Instance-Specific Asymmetric Sensitivity in Differential Privacy
- URL: http://arxiv.org/abs/2311.14681v1
- Date: Thu, 2 Nov 2023 05:01:45 GMT
- Title: Instance-Specific Asymmetric Sensitivity in Differential Privacy
- Authors: David Durfee
- Abstract summary: We build upon previous work that gives a paradigm for selecting an output through the exponential mechanism.
Our framework will slightly modify the closeness metric and instead give a simple and efficient application of the sparse vector technique.

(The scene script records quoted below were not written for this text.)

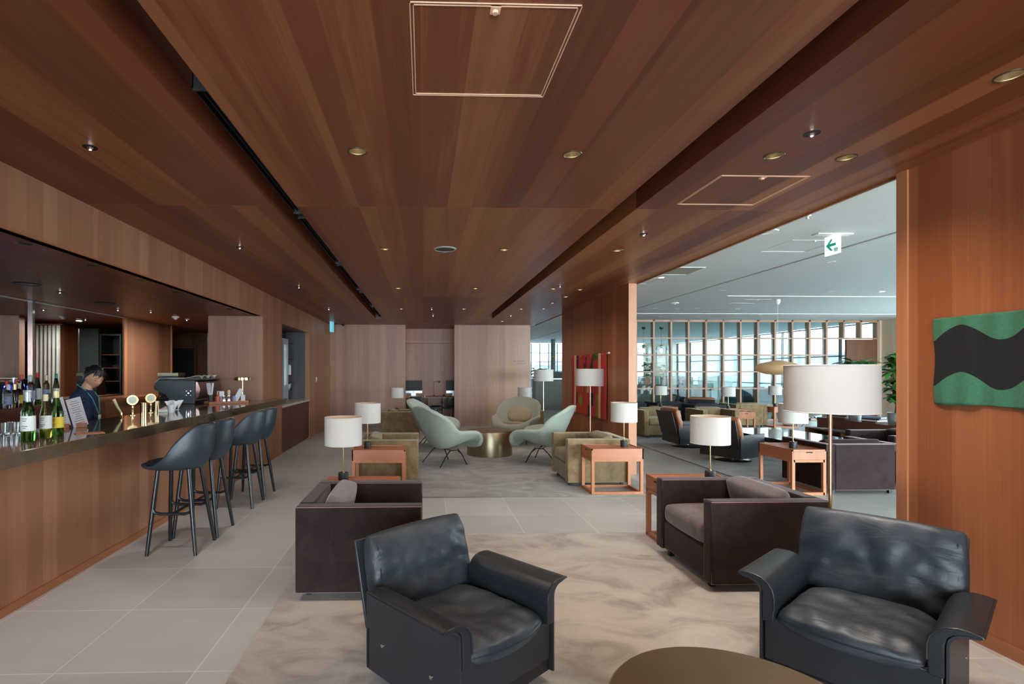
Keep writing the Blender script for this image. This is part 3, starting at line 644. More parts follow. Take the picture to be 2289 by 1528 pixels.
obj('base', MB().lathe([(0.03, 0), (0.03, -0.012)], 16), 'plastic_white', t); obj('head', MB().lathe([(0, -0.04), (0.012, -0.038), (0.014, -0.012)], 12), 'aluminium', t)
t = thing('hall_air_grille', 'grey rectangular air grille flush in the white hall ceiling', 'air grille', (3.9, 7.9, HALL))
obj('frame', join(B(-0.3, 0.3, -0.3, -0.28, -0.008, 0), B(-0.3, 0.3, 0.28, 0.3, -0.008, 0), B(-0.3, -0.28, -0.3, 0.3, -0.008, 0), B(0.28, 0.3, -0.3, 0.3, -0.008, 0)), 'line_white', t, smooth=False)
obj('louvres', join(*[B(-0.28, 0.28, -0.28 + k * 0.04, -0.265 + k * 0.04, -0.006, 0) for k in range(14)]), 'slot_brown', t, smooth=False)
t = thing('smoke_detector', 'small white smoke detector among the far hall downlights', 'smoke detector', (5.66, 11.6, HALL))
obj('base', MB().lathe([(0.09, 0), (0.09, -0.015), (0.07, -0.02)], 24), 'plastic_white', t); obj('dome', MB().lathe([(0.03, -0.02), (0.02, -0.035), (0, -0.038)], 16), 'plastic_white', t)
# arrow sign
def signbox(loc, rz, label, arrow=True):
    t = thing('exit_sign', label, 'sign', loc, rz)
    obj('mount', B(-0.06, 0.06, -0.24, 0.24, -0.012, 0), 'line_white', t, smooth=False)
    bd = obj('light_box', B(-0.125, 0.125, -0.014, 0.014, -0.275, -0.018), 'sign_white', t, smooth=False, bevel=0.003)
    # arrow to the left with the running pictogram's small marks beneath
    ar = MB().prism([(-0.095, -0.145), (-0.015, -0.068), (0.018, -0.068), (-0.035, -0.128), (0.07, -0.128), (0.07, -0.162), (-0.035, -0.162), (0.018, -0.222), (-0.015, -0.222)], 'y', -0.0155, -0.0142)
    obj('arrow', ar, 'sign_green', bd, smooth=False)
    ch_ = MB()
    for x in (0.045, 0.066, 0.087):
        ch_.box(x, x + 0.012, -0.0155, -0.0142, -0.245, -0.195); ch_.box(x - 0.006, x + 0.018, -0.0155, -0.0142, -0.215, -0.209)
    obj('pictogram', ch_, 'sign_green', bd, smooth=False)
    return t
signbox((4.60, 5.73, HALL), R(-90), 'white sign with a green left arrow hanging from the hall ceiling').scale = (0.84, 0.84, 0.84)
t = thing('exit_sign', 'small blue-green lit sign box at the left end of the lounge ceiling', 'sign', (-2.38, 13.6, CEIL), R(90))
obj('mount', B(-0.19, 0.19, -0.05, 0.05, -0.012, 0), 'line_white', t, smooth=False); obj('light_box', B(-0.14, 0.14, -0.03, 0.03, -0.26, -0.014), pm('pale_teal_sign', L(120, 220, 235), 0.4, emit=(0.2, 0.75, 0.9, 1), es=0.06), t, smooth=False)
t = thing('security_camera', 'black dome security camera at the top of the far wall', 'camera', (-2.18, 14.2, CEIL))
obj('base', MB().lathe([(0.05, 0), (0.05, -0.02)], 20), 'black', t); obj('dome', MB().lathe([(0.04, -0.02), (0.034, -0.045), (0.015, -0.058), (0, -0.06)], 20), 'screen', t)

# ================================================================== furniture makers (front = -Y in each thing's own axes)
def club_chair(mat, cush, pipe, label, loc, rz, w=0.83, d=0.82, h=0.61, group=None):
    t = thing('club_armchair', label, 'armchair', loc, rz, group)
    a = 0.105; hw = w / 2; hd = d / 2
    def panel(name, x0, x1, y0, y1, z0, z1):
        o = obj(name, B(x0, x1, y0, y1, z0, z1), mat, t, bevel=0.014, seg=3)
        # piping along the outer edges; its pale tones imitate edge sheen
        q = MB(); e = 0.006
        if x1 - x0 < y1 - y0:
            for x in (x0 + e, x1 - e):
                q.tube([(x, y0 + e, z0 + e), (x, y0 + e, z1 - e), (x, y1 - e, z1 - e), (x, y1 - e, z0 + e)], 0.0045, 6, closed=True)
        else:
            q.tube([(x0 + e, y1 - e, z0 + e), (x0 + e, y1 - e, z1 - e), (x1 - e, y1 - e, z1 - e), (x1 - e, y1 - e, z0 + e)], 0.0045, 6, closed=True)
        obj('piping', q, pipe, o)
    panel('arm', -hw, -hw + a, -hd, hd, 0.05, h); panel('arm', hw - a, hw, -hd, hd, 0.05, h)
    panel('back', -hw + a + 0.002, hw - a - 0.002, hd - a, hd, 0.05, h)
    obj('seat_base', B(-hw + a + 0.002, hw - a - 0.002, -hd + 0.02, hd - a - 0.002, 0.06, 0.27), mat, t, bevel=0.01)
    q = MB().cushion(-hw + a + 0.004, hw - a - 0.004, -hd + 0.0, hd - a - 0.02, 0.272, 0.43, 12, 0.12, 0.02, fn=lambda p, u, v, w_: p + Vector((0, 0, 0.018 * (1 - u * u) * (1 - v * v) * w_)))
    obj('seat_cushion', q, cush, t, sub=1, angle=0)
    q = MB().cushion(-hw + a + 0.008, hw - a - 0.008, -0.135, 0.135, -0.075, 0.075, 12, 0.16, 0.02, fn=lambda p, u, v, w_: p + Vector((0, 0, 0.02 * w_ * (1 - u * u) * (1 - v * v))))
    q.xf(Matrix.Translation((0, hd - a - 0.115, 0.508)) @ Matrix.Rotation(R(-74), 4, 'X'))
    obj('back_cushion', q, cush, t, sub=1, angle=0)
    for sx in (-1, 1):
        for sy in (-1, 1): obj('foot', B(sx * (hw - 0.12) - 0.018, sx * (hw - 0.12) + 0.018, sy * (hd - 0.07) - 0.018, sy * (hd - 0.07) + 0.018, 0.0, 0.052), 'black', t, smooth=False)
    return t
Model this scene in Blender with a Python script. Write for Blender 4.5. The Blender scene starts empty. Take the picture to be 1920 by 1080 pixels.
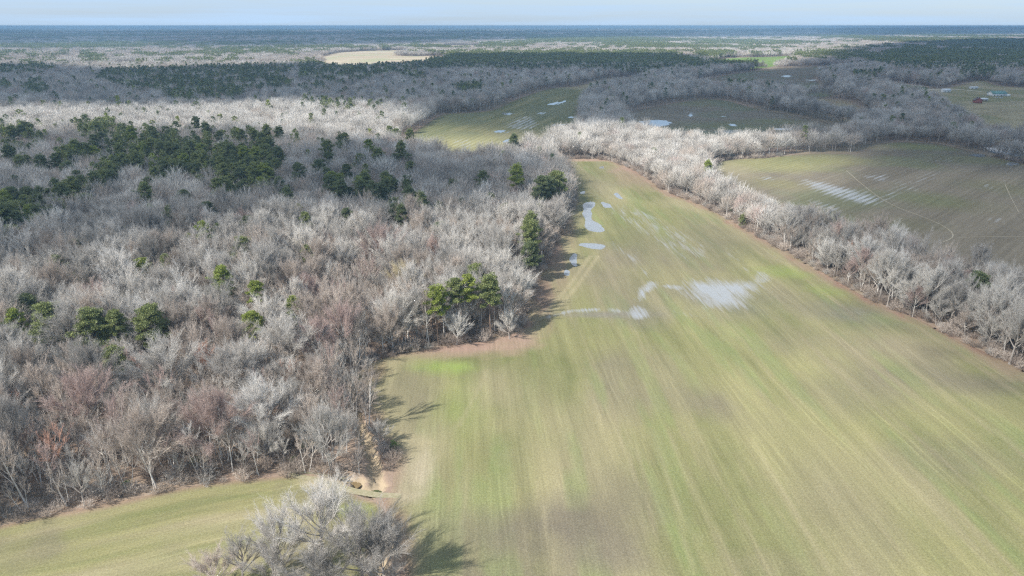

- Score: 2.855485723554975
- License: http://arxiv.org/licenses/nonexclusive-distrib/1.0/
- Abstract: We provide a new algorithmic framework for differentially private estimation
of general functions that adapts to the hardness of the underlying dataset. We
build upon previous work that gives a paradigm for selecting an output through
the exponential mechanism based upon closeness of the inverse to the underlying
dataset, termed the inverse sensitivity mechanism. Our framework will slightly
modify the closeness metric and instead give a simple and efficient application
of the sparse vector technique. While the inverse sensitivity mechanism was
shown to be instance optimal, it was only with respect to a class of unbiased
mechanisms such that the most likely outcome matches the underlying data. We
break this assumption in order to more naturally navigate the bias-variance
tradeoff, which will also critically allow for extending our method to
unbounded data. In consideration of this tradeoff, we provide strong intuition
and empirical validation that our technique will be particularly effective when
the distances to the underlying dataset are asymmetric. This asymmetry is
inherent to a range of important problems including fundamental statistics such
as variance, as well as commonly used machine learning performance metrics for
both classification and regression tasks. We efficiently instantiate our method
in $O(n)$ time for these problems and empirically show that our techniques will
give substantially improved differentially private estimations.